* _WORK INSTRUCTIONS_
Return all the data, word for word.
[BEGIN RECORDED INFORMATION]
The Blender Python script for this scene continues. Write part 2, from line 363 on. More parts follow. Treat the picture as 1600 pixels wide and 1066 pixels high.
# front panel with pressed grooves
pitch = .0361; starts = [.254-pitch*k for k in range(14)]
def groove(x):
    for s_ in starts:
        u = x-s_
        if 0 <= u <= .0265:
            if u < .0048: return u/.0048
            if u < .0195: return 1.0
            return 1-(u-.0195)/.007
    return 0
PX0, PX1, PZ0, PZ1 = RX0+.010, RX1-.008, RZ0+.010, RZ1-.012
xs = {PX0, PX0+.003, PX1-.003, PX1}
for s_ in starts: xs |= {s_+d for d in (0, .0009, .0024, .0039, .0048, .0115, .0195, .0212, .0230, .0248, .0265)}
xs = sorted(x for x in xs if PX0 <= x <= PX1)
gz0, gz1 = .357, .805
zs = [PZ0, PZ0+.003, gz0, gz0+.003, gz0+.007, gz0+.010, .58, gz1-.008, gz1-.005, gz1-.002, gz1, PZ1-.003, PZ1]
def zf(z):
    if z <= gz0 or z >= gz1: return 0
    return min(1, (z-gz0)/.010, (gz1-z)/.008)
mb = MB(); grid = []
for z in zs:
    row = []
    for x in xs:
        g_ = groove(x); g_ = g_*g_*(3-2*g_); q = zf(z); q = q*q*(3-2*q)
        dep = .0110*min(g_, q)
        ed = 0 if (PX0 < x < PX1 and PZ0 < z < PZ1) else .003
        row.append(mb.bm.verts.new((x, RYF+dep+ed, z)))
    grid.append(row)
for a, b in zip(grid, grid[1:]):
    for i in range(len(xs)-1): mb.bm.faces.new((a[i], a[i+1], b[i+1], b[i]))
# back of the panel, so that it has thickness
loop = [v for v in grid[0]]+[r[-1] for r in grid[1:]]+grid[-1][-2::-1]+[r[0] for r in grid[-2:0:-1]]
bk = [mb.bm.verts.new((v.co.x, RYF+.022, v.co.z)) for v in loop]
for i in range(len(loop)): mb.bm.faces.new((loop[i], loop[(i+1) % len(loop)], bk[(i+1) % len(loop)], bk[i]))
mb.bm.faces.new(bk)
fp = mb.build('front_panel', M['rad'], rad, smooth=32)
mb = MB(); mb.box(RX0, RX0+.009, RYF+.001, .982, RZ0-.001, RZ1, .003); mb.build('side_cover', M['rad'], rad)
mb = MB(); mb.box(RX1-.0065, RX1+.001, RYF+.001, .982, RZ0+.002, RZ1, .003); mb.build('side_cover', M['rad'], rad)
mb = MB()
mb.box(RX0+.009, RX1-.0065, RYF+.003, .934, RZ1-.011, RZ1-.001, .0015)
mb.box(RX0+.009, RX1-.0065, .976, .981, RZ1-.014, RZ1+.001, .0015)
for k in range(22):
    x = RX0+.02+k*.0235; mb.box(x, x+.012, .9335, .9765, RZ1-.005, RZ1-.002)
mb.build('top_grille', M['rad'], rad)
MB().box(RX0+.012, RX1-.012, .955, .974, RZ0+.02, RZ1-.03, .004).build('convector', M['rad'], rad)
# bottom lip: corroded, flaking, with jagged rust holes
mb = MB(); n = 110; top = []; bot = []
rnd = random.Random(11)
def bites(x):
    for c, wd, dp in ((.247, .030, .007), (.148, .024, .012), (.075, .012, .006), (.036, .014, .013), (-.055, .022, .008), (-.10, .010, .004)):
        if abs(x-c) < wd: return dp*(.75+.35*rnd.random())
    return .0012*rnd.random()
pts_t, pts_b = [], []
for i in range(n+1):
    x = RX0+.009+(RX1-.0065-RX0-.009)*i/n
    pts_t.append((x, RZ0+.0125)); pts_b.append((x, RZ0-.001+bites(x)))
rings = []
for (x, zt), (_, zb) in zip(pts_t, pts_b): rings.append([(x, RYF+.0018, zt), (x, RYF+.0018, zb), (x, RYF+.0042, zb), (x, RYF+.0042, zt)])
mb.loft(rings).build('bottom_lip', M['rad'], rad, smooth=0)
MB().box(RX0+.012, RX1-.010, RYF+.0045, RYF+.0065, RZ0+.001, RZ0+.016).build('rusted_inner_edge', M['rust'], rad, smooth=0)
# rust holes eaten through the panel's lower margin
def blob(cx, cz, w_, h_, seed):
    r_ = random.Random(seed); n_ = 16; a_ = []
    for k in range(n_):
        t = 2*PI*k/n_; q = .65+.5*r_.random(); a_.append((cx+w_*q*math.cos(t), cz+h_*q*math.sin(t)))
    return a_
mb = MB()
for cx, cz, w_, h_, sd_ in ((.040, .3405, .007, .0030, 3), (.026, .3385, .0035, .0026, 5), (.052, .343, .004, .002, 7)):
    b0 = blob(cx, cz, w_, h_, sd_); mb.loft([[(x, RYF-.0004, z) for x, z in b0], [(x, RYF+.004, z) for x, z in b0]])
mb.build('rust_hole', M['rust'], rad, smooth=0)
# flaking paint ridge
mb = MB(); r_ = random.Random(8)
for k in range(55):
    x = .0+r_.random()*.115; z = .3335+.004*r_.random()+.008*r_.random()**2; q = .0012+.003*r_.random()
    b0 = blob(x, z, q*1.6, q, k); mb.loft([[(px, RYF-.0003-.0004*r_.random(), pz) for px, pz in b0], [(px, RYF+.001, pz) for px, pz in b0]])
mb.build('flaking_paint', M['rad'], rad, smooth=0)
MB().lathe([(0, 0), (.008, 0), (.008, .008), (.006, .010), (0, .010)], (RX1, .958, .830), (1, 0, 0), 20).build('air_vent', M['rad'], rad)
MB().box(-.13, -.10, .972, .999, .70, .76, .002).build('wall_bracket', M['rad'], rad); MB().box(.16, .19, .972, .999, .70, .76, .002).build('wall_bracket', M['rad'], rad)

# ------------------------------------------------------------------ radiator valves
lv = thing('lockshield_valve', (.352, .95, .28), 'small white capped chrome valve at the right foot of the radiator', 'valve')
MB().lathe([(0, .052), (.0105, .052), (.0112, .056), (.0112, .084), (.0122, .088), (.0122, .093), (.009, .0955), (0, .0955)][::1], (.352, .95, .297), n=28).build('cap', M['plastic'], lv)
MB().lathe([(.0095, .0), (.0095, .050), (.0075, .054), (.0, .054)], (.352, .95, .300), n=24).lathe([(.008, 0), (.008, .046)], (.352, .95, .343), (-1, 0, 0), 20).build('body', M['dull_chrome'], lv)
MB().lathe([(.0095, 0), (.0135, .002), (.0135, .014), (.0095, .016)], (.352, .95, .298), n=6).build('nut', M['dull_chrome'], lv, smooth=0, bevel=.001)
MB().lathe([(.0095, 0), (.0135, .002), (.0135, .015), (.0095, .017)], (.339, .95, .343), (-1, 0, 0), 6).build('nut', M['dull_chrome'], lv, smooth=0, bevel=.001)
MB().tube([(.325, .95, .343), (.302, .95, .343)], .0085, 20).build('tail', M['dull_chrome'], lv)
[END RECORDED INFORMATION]
* _ANSWER TO THE PROBLEM_
The Blender Python script for this scene continues. Write part 2, from line 363 on. More parts follow. Treat the picture as 1600 pixels wide and 1066 pixels high.
# front panel with pressed grooves
pitch = .0361; starts = [.254-pitch*k for k in range(14)]
def groove(x):
    for s_ in starts:
        u = x-s_
        if 0 <= u <= .0265:
            if u < .0048: return u/.0048
            if u < .0195: return 1.0
            return 1-(u-.0195)/.007
    return 0
PX0, PX1, PZ0, PZ1 = RX0+.010, RX1-.008, RZ0+.010, RZ1-.012
xs = {PX0, PX0+.003, PX1-.003, PX1}
for s_ in starts: xs |= {s_+d for d in (0, .0009, .0024, .0039, .0048, .0115, .0195, .0212, .0230, .0248, .0265)}
xs = sorted(x for x in xs if PX0 <= x <= PX1)
gz0, gz1 = .357, .805
zs = [PZ0, PZ0+.003, gz0, gz0+.003, gz0+.007, gz0+.010, .58, gz1-.008, gz1-.005, gz1-.002, gz1, PZ1-.003, PZ1]
def zf(z):
    if z <= gz0 or z >= gz1: return 0
    return min(1, (z-gz0)/.010, (gz1-z)/.008)
mb = MB(); grid = []
for z in zs:
    row = []
    for x in xs:
        g_ = groove(x); g_ = g_*g_*(3-2*g_); q = zf(z); q = q*q*(3-2*q)
        dep = .0110*min(g_, q)
        ed = 0 if (PX0 < x < PX1 and PZ0 < z < PZ1) else .003
        row.append(mb.bm.verts.new((x, RYF+dep+ed, z)))
    grid.append(row)
for a, b in zip(grid, grid[1:]):
    for i in range(len(xs)-1): mb.bm.faces.new((a[i], a[i+1], b[i+1], b[i]))
# back of the panel, so that it has thickness
loop = [v for v in grid[0]]+[r[-1] for r in grid[1:]]+grid[-1][-2::-1]+[r[0] for r in grid[-2:0:-1]]
bk = [mb.bm.verts.new((v.co.x, RYF+.022, v.co.z)) for v in loop]
for i in range(len(loop)): mb.bm.faces.new((loop[i], loop[(i+1) % len(loop)], bk[(i+1) % len(loop)], bk[i]))
mb.bm.faces.new(bk)
fp = mb.build('front_panel', M['rad'], rad, smooth=32)
mb = MB(); mb.box(RX0, RX0+.009, RYF+.001, .982, RZ0-.001, RZ1, .003); mb.build('side_cover', M['rad'], rad)
mb = MB(); mb.box(RX1-.0065, RX1+.001, RYF+.001, .982, RZ0+.002, RZ1, .003); mb.build('side_cover', M['rad'], rad)
mb = MB()
mb.box(RX0+.009, RX1-.0065, RYF+.003, .934, RZ1-.011, RZ1-.001, .0015)
mb.box(RX0+.009, RX1-.0065, .976, .981, RZ1-.014, RZ1+.001, .0015)
for k in range(22):
    x = RX0+.02+k*.0235; mb.box(x, x+.012, .9335, .9765, RZ1-.005, RZ1-.002)
mb.build('top_grille', M['rad'], rad)
MB().box(RX0+.012, RX1-.012, .955, .974, RZ0+.02, RZ1-.03, .004).build('convector', M['rad'], rad)
# bottom lip: corroded, flaking, with jagged rust holes
mb = MB(); n = 110; top = []; bot = []
rnd = random.Random(11)
def bites(x):
    for c, wd, dp in ((.247, .030, .007), (.148, .024, .012), (.075, .012, .006), (.036, .014, .013), (-.055, .022, .008), (-.10, .010, .004)):
        if abs(x-c) < wd: return dp*(.75+.35*rnd.random())
    return .0012*rnd.random()
pts_t, pts_b = [], []
for i in range(n+1):
    x = RX0+.009+(RX1-.0065-RX0-.009)*i/n
    pts_t.append((x, RZ0+.0125)); pts_b.append((x, RZ0-.001+bites(x)))
rings = []
for (x, zt), (_, zb) in zip(pts_t, pts_b): rings.append([(x, RYF+.0018, zt), (x, RYF+.0018, zb), (x, RYF+.0042, zb), (x, RYF+.0042, zt)])
mb.loft(rings).build('bottom_lip', M['rad'], rad, smooth=0)
MB().box(RX0+.012, RX1-.010, RYF+.0045, RYF+.0065, RZ0+.001, RZ0+.016).build('rusted_inner_edge', M['rust'], rad, smooth=0)
# rust holes eaten through the panel's lower margin
def blob(cx, cz, w_, h_, seed):
    r_ = random.Random(seed); n_ = 16; a_ = []
    for k in range(n_):
        t = 2*PI*k/n_; q = .65+.5*r_.random(); a_.append((cx+w_*q*math.cos(t), cz+h_*q*math.sin(t)))
    return a_
mb = MB()
for cx, cz, w_, h_, sd_ in ((.040, .3405, .007, .0030, 3), (.026, .3385, .0035, .0026, 5), (.052, .343, .004, .002, 7)):
    b0 = blob(cx, cz, w_, h_, sd_); mb.loft([[(x, RYF-.0004, z) for x, z in b0], [(x, RYF+.004, z) for x, z in b0]])
mb.build('rust_hole', M['rust'], rad, smooth=0)
# flaking paint ridge
mb = MB(); r_ = random.Random(8)
for k in range(55):
    x = .0+r_.random()*.115; z = .3335+.004*r_.random()+.008*r_.random()**2; q = .0012+.003*r_.random()
    b0 = blob(x, z, q*1.6, q, k); mb.loft([[(px, RYF-.0003-.0004*r_.random(), pz) for px, pz in b0], [(px, RYF+.001, pz) for px, pz in b0]])
mb.build('flaking_paint', M['rad'], rad, smooth=0)
MB().lathe([(0, 0), (.008, 0), (.008, .008), (.006, .010), (0, .010)], (RX1, .958, .830), (1, 0, 0), 20).build('air_vent', M['rad'], rad)
MB().box(-.13, -.10, .972, .999, .70, .76, .002).build('wall_bracket', M['rad'], rad); MB().box(.16, .19, .972, .999, .70, .76, .002).build('wall_bracket', M['rad'], rad)

# ------------------------------------------------------------------ radiator valves
lv = thing('lockshield_valve', (.352, .95, .28), 'small white capped chrome valve at the right foot of the radiator', 'valve')
MB().lathe([(0, .052), (.0105, .052), (.0112, .056), (.0112, .084), (.0122, .088), (.0122, .093), (.009, .0955), (0, .0955)][::1], (.352, .95, .297), n=28).build('cap', M['plastic'], lv)
MB().lathe([(.0095, .0), (.0095, .050), (.0075, .054), (.0, .054)], (.352, .95, .300), n=24).lathe([(.008, 0), (.008, .046)], (.352, .95, .343), (-1, 0, 0), 20).build('body', M['dull_chrome'], lv)
MB().lathe([(.0095, 0), (.0135, .002), (.0135, .014), (.0095, .016)], (.352, .95, .298), n=6).build('nut', M['dull_chrome'], lv, smooth=0, bevel=.001)
MB().lathe([(.0095, 0), (.0135, .002), (.0135, .015), (.0095, .017)], (.339, .95, .343), (-1, 0, 0), 6).build('nut', M['dull_chrome'], lv, smooth=0, bevel=.001)
MB().tube([(.325, .95, .343), (.302, .95, .343)], .0085, 20).build('tail', M['dull_chrome'], lv)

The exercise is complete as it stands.